Task instructions: Give back the lines exactly, from the first one to the line with "lf.front_y(0, .060, .0018), .060))", both ends included.

-- begin --

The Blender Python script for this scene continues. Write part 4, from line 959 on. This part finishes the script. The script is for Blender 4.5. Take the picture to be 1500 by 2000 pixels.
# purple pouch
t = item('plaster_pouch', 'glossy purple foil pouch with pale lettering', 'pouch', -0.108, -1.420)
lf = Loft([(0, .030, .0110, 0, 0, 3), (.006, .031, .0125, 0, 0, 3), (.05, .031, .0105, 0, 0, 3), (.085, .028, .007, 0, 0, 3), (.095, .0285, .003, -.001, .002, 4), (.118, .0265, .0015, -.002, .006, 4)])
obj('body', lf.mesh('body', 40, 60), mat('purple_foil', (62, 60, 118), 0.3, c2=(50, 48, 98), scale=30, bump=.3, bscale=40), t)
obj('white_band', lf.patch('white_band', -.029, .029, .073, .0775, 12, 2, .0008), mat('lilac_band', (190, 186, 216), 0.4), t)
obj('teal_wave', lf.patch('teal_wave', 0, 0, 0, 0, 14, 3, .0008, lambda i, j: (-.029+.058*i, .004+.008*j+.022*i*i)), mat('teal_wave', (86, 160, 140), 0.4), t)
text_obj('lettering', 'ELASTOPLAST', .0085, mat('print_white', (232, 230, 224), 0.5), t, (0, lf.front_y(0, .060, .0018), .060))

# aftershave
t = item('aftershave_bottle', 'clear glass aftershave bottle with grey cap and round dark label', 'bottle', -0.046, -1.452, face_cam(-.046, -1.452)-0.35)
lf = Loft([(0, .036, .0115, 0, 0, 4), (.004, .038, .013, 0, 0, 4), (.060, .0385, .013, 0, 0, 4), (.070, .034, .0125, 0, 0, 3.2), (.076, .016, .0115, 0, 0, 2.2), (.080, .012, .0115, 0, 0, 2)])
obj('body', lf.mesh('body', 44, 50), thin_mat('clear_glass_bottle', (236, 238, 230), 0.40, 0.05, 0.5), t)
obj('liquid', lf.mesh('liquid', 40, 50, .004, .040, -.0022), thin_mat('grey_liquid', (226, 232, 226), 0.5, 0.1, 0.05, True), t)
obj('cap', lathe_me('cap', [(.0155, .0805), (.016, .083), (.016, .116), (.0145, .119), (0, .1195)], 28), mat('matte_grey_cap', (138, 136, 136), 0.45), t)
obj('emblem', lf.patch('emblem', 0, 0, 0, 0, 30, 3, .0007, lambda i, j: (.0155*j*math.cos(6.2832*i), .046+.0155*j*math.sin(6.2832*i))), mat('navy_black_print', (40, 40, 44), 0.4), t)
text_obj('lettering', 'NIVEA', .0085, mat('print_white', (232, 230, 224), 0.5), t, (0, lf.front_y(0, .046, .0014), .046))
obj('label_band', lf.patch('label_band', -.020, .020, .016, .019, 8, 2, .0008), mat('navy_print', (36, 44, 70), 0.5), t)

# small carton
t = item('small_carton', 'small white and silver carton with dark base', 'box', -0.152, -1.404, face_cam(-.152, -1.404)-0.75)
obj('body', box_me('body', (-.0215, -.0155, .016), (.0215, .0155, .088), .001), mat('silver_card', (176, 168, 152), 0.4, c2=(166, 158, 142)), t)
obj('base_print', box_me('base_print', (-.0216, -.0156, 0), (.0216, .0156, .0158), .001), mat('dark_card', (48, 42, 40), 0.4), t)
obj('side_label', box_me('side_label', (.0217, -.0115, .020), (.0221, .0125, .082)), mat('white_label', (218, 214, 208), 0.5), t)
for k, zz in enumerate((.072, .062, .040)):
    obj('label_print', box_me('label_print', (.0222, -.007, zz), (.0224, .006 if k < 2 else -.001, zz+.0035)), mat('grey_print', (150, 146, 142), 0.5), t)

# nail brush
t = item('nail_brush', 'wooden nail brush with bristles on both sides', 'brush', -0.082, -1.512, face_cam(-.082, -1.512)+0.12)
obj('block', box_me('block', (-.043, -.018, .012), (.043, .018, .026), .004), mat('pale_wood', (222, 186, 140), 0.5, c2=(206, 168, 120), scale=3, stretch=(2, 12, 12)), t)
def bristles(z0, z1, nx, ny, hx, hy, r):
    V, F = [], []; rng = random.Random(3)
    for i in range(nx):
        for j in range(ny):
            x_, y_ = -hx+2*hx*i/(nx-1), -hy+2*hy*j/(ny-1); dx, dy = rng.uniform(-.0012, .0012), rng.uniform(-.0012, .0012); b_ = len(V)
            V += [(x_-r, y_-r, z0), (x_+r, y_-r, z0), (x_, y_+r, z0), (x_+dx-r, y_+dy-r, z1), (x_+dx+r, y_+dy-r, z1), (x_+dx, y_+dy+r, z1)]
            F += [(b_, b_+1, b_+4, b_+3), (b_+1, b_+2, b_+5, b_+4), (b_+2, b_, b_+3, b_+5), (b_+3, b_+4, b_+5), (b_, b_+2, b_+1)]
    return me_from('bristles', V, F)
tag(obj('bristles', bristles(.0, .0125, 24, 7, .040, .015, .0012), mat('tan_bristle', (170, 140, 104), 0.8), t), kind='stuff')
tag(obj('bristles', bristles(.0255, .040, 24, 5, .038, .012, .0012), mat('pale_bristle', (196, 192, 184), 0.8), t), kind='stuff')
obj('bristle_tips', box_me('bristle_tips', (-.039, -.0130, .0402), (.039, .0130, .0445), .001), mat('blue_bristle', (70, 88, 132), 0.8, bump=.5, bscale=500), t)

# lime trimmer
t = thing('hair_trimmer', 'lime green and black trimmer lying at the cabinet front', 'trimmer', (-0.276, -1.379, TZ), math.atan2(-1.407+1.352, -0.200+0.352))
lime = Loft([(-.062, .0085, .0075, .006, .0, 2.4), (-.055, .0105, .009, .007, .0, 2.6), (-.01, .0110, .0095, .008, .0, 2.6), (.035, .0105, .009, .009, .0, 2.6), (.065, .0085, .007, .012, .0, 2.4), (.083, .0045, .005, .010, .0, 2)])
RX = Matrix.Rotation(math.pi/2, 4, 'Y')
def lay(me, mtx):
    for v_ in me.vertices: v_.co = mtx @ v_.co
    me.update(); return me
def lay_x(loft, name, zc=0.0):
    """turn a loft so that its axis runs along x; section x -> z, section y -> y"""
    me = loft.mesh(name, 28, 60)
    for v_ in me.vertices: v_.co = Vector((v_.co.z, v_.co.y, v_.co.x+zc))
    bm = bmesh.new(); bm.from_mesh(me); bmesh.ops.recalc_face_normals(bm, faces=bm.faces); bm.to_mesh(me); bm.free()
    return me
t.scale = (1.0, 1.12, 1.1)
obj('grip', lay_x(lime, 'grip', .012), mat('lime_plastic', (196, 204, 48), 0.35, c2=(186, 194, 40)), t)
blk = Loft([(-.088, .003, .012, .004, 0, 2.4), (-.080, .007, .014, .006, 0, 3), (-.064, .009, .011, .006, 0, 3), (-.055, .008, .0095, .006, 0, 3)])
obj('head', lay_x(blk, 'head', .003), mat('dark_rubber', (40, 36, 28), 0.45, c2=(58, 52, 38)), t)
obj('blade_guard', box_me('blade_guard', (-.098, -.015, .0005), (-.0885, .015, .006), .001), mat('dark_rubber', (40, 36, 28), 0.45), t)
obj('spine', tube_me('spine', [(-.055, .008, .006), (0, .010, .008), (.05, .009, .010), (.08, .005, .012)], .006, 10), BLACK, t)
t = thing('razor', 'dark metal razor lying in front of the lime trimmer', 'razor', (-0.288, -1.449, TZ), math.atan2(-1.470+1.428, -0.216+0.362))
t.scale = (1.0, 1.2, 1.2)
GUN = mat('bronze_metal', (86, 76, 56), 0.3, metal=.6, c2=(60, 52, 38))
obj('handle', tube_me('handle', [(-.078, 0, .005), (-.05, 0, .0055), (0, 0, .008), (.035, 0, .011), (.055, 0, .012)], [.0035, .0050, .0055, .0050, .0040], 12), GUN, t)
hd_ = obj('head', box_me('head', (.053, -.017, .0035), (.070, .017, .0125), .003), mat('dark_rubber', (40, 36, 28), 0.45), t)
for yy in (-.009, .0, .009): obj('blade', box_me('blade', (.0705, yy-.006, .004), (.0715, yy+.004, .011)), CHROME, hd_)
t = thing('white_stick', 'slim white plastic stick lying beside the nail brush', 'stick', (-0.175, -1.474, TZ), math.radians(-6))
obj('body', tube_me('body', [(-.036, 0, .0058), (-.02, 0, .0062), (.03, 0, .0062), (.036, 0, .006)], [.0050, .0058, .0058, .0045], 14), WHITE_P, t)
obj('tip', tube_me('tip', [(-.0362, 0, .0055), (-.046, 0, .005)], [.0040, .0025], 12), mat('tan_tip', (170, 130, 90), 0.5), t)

-- end --

Task result:
The Blender Python script for this scene continues. Write part 4, from line 959 on. This part finishes the script. The script is for Blender 4.5. Take the picture to be 1500 by 2000 pixels.
# purple pouch
t = item('plaster_pouch', 'glossy purple foil pouch with pale lettering', 'pouch', -0.108, -1.420)
lf = Loft([(0, .030, .0110, 0, 0, 3), (.006, .031, .0125, 0, 0, 3), (.05, .031, .0105, 0, 0, 3), (.085, .028, .007, 0, 0, 3), (.095, .0285, .003, -.001, .002, 4), (.118, .0265, .0015, -.002, .006, 4)])
obj('body', lf.mesh('body', 40, 60), mat('purple_foil', (62, 60, 118), 0.3, c2=(50, 48, 98), scale=30, bump=.3, bscale=40), t)
obj('white_band', lf.patch('white_band', -.029, .029, .073, .0775, 12, 2, .0008), mat('lilac_band', (190, 186, 216), 0.4), t)
obj('teal_wave', lf.patch('teal_wave', 0, 0, 0, 0, 14, 3, .0008, lambda i, j: (-.029+.058*i, .004+.008*j+.022*i*i)), mat('teal_wave', (86, 160, 140), 0.4), t)
text_obj('lettering', 'ELASTOPLAST', .0085, mat('print_white', (232, 230, 224), 0.5), t, (0, lf.front_y(0, .060, .0018), .060))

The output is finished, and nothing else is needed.